Как сухие листья, перезимовавшие под снегом, письма напоминают другое лето, его зной, его теплые ночи и то, что оно ушло на веки веков; по ним догадываешься о ветвистом дубе, с которого их сорвал ветер, но он не шумит над головой и не давит всей своей силой, как давит в книге. Случайное содержание писем, их легкая непринужденность, их будничные заботы сближают нас с писавшим».

Каково бы ни было чувство, вызвавшее переписку, — дружба, любовь, гнев, — в письмах оно выражается без румян, без прикрас, в письмах бывает закреплено и помечено — пусть наскоро — самое глубокое и заветное, что не всегда и скажется даже в разговоре один на один.

Да, письма сближают нас с писавшим, с помощью писем прошлое становится живым и близким. И живыми становятся для нас те, кто их писал. Лучший пример тому письма самого Герцена. Эти письма — Н. А. Захарьиной ли, Огареву ли, детям ли — являют собой исповедь, где любовь, гнев, страдание предстают перед читателем в совершенной искренности.

У нас любой школьник, приводя пример дружбы великих людей, непременно назовет Герцена и Огарева, но чаще всего оказывается, что знает он только о клятве на Воробьевых горах. А давно, давно бы следовало издать для юношества переписку Герцена и Огарева, потому что, думается мне, нигде они не встают так во весь рост, как в этих письмах.

Не знаю, есть ли металлы, которые не плавятся ни при какой температуре, но были, есть и всегда будут люди, которые никогда, ни при каких обстоятельствах не изменят себе, не перестанут быть самими собой.

В 1852 году умерла жена Герцена Наталья Александровна.
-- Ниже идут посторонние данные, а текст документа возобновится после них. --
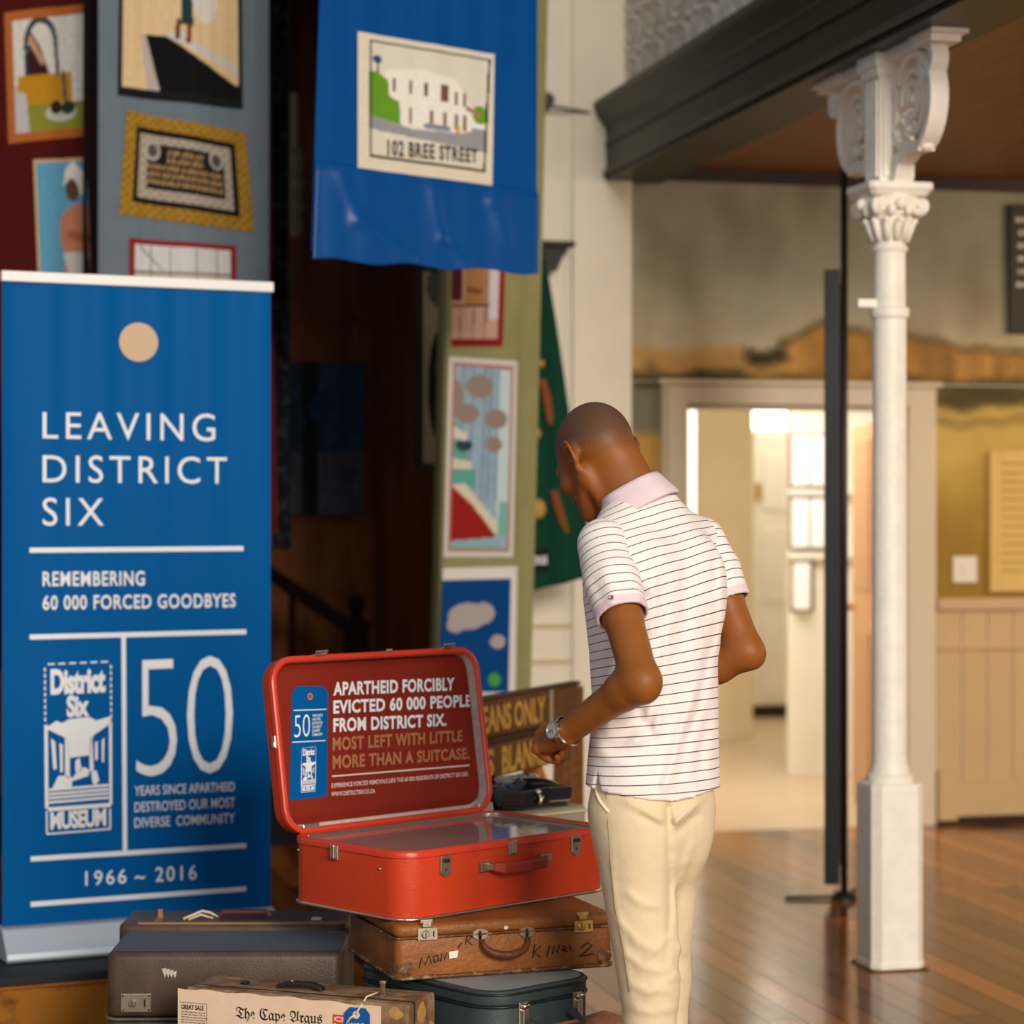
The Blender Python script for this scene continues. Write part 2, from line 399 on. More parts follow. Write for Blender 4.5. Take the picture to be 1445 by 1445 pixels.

Умерла, оставив троих детей — Сашу, Тату и Олю. Старшему, Саше, было двенадцать лет, младшей, Оле — два года. Перед смертью, предчувствуя, что скоро уйдет из жизни, Наталья Александровна не раз говорила, что хотела бы доверить воспитание детей Наталье Алексеевне Тучковой. Жена Герцена любила ее, называла ее «моя Консуэло» («консуэло» — по-итальянски «утешение») и верила, что только Наталья Алексеевна сумеет заменить мать осиротевшим детям.

Через несколько лет после смерти Натальи Александровны в Англию, где жил тогда Герцен с детьми, приехал Огарев с женой Натальей Алексеевной Тучковой-Огаревой.

И тут произошли события, которых никто предвидеть не мог: Наталья Алексеевна полюбила Герцена и вскоре стала его женой.

Огарев был горячо привязан к Наталье Алексеевне, и все происшедшее было для него тяжким ударом. Казалось бы, между Огаревым и Герценом должна возникнуть непроходимая пропасть, неодолимое препятствие. Но, читая их письма той поры, понимаешь: всегда, в любых обстоятельствах оставаться людьми — во власти самих людей.